* What you have to do:
Your task is to quote the listing below exactly, beginning with its first line and ending on the line bearing "CHAND, CANDEL, DESKL, HALL".

Dataset records
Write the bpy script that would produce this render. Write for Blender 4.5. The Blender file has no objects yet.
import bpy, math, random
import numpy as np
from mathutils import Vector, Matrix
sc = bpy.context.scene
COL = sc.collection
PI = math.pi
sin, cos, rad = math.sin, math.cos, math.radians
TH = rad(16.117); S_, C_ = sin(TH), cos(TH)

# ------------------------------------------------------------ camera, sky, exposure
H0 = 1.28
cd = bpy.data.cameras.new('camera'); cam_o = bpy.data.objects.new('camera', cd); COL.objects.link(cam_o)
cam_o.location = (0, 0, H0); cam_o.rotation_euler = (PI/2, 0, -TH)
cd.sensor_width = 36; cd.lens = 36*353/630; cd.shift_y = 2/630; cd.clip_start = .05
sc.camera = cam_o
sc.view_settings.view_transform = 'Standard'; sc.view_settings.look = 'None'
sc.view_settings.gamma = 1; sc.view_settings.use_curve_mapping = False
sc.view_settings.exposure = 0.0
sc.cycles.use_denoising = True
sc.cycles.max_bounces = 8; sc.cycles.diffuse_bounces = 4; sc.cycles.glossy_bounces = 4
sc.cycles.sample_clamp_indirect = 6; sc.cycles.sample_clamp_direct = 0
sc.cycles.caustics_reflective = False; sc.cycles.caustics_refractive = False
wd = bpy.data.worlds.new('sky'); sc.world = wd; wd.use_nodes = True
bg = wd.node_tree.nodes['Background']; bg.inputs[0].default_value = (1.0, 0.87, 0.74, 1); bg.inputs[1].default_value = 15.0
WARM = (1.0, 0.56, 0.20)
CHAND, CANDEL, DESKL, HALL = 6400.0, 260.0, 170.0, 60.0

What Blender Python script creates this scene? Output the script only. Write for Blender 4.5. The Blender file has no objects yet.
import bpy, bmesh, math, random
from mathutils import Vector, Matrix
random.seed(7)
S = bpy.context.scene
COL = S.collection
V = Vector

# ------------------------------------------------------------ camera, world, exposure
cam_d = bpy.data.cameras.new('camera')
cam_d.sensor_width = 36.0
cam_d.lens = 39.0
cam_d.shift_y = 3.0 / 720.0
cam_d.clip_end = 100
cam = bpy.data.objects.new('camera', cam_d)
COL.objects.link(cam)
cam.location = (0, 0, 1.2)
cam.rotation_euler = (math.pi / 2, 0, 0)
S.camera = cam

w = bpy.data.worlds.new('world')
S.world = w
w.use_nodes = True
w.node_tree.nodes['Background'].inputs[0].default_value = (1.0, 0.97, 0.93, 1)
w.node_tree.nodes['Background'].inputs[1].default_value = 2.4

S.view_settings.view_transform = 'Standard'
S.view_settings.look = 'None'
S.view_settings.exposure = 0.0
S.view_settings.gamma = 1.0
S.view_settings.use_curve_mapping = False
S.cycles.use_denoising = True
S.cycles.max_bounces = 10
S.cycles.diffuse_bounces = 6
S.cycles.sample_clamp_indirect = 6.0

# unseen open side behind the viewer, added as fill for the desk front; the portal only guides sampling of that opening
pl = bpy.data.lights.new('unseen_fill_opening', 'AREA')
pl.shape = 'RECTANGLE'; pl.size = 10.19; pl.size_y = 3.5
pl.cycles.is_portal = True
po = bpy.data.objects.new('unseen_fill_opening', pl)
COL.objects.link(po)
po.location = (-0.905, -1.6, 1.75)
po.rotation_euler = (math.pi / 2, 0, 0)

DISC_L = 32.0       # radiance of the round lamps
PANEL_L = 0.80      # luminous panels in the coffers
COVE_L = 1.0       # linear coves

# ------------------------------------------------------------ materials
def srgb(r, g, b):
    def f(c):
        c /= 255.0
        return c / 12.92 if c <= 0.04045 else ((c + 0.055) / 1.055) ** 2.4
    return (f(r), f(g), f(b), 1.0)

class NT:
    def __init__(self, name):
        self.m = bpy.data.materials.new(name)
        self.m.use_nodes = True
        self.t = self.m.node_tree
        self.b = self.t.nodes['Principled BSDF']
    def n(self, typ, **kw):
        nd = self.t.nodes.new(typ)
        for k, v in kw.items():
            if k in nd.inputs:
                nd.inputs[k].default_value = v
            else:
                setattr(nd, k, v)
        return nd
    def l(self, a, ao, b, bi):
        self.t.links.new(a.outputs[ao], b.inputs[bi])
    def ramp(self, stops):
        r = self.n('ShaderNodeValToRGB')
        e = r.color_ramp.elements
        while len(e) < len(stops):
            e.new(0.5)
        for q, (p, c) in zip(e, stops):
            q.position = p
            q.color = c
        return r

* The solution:
Write the bpy script that would produce this render. Write for Blender 4.5. The Blender file has no objects yet.
import bpy, math, random
import numpy as np
from mathutils import Vector, Matrix
sc = bpy.context.scene
COL = sc.collection
PI = math.pi
sin, cos, rad = math.sin, math.cos, math.radians
TH = rad(16.117); S_, C_ = sin(TH), cos(TH)

# ------------------------------------------------------------ camera, sky, exposure
H0 = 1.28
cd = bpy.data.cameras.new('camera'); cam_o = bpy.data.objects.new('camera', cd); COL.objects.link(cam_o)
cam_o.location = (0, 0, H0); cam_o.rotation_euler = (PI/2, 0, -TH)
cd.sensor_width = 36; cd.lens = 36*353/630; cd.shift_y = 2/630; cd.clip_start = .05
sc.camera = cam_o
sc.view_settings.view_transform = 'Standard'; sc.view_settings.look = 'None'
sc.view_settings.gamma = 1; sc.view_settings.use_curve_mapping = False
sc.view_settings.exposure = 0.0
sc.cycles.use_denoising = True
sc.cycles.max_bounces = 8; sc.cycles.diffuse_bounces = 4; sc.cycles.glossy_bounces = 4
sc.cycles.sample_clamp_indirect = 6; sc.cycles.sample_clamp_direct = 0
sc.cycles.caustics_reflective = False; sc.cycles.caustics_refractive = False
wd = bpy.data.worlds.new('sky'); sc.world = wd; wd.use_nodes = True
bg = wd.node_tree.nodes['Background']; bg.inputs[0].default_value = (1.0, 0.87, 0.74, 1); bg.inputs[1].default_value = 15.0
WARM = (1.0, 0.56, 0.20)
CHAND, CANDEL, DESKL, HALL = 6400.0, 260.0, 170.0, 60.0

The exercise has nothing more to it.